Popularny „Don Diego” został ogłoszony kolejnym uczestnikiem turnieju, który odbędzie się na gali FAME 26. Niepokonany w walkach na gołe pięści zawodnik będzie jednym z dziesięciu, spośród których widzowie wybiorą ósemkę, którzy powalczą o milion w czystym złocie.
Choć to jedynie wróżenie z fusów, można przewidywać, że Mateusz Kubiszyn znajdzie się w zacnym gronie śmiałków. Po pierwsze, zawody będą odbywały się w stójce, a mistrz GROMDY właśnie z tego się wywodzi. Po drugie, jednym z innych kandydatów do udziału jest Denis Załęcki, a mało który kibic odmówiłby możliwości doprowadzenia do rewanżu tej dwójki.
Don Diego o uczestnikach turnieju FAME 26
Sam „Don Diego” zna już pełen zestaw nazwisk, które wezmą udział w głosowaniu, a następnie stanął (lub nie) do turniejowych walk. W wywiadzie dla Huberta Mściwujewskiego Mateusz odpowiedział na pytanie, czy jest jedna osoba, którą „Don Diego” wyeliminowałby z udziału w turnieju?

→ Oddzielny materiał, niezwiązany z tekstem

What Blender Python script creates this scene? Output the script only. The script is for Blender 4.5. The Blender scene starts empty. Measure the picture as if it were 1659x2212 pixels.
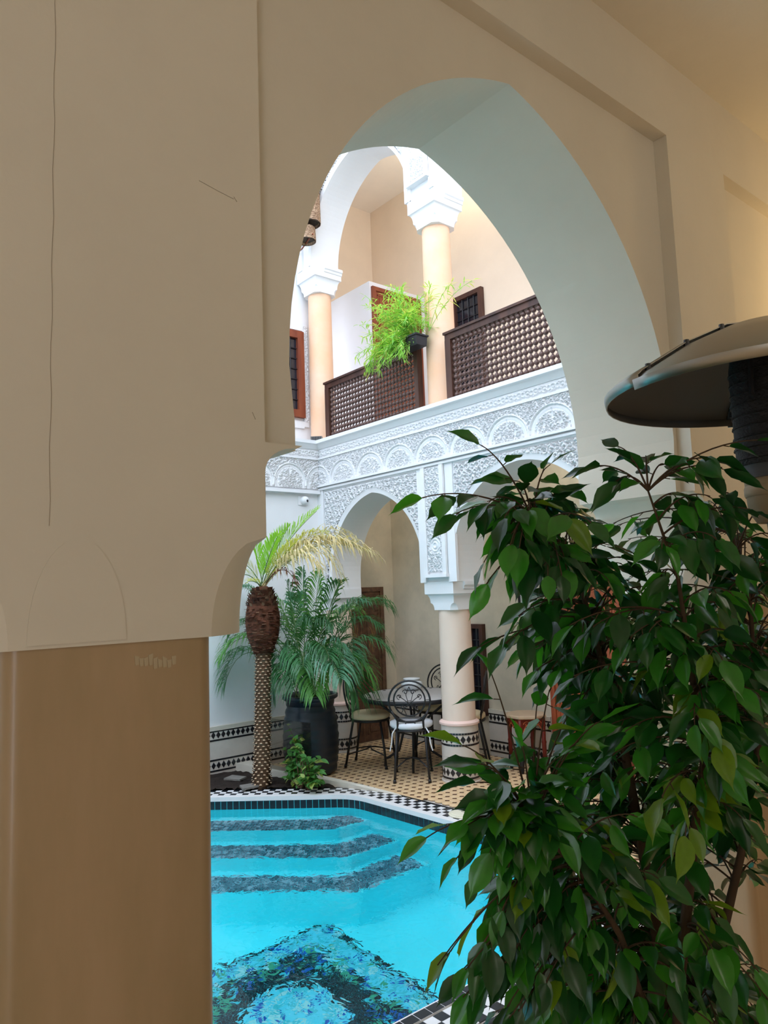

– Hmm… – zamyślił się na sekundę Kubiszyn, po czym wypalił. – Marcin Najman!
O udział „El Testosterona” martwić się raczej nie musi. Wątpliwym jest, by były pięściarz znalazł się w gronie kandydatów, wśród których wymienia się chociażby Daniela Omielańczuka, czy Denisa Labrygę.
„Don Diego” szybko dodał, gdyby ktoś miał jakiekolwiek wątpliwości, że jedynie żartuje. Uczestnik wielu turniejów, czy to w walce na gołe pięści, czy w kickboxingu, nie odmówiłby żadnego wyzwania.
– Nie, nie, nie. Ja jestem człowiekiem i zawodnikiem, który lubi wyzwania. I po prostu kto by to nie był – wjeżdżam. Nie chcę „eliminować” nikogo, ani dawać do zrozumienia, że nie chcę go w turnieju, bo… Bo czemu nie? Dawać wszystkich po kolei!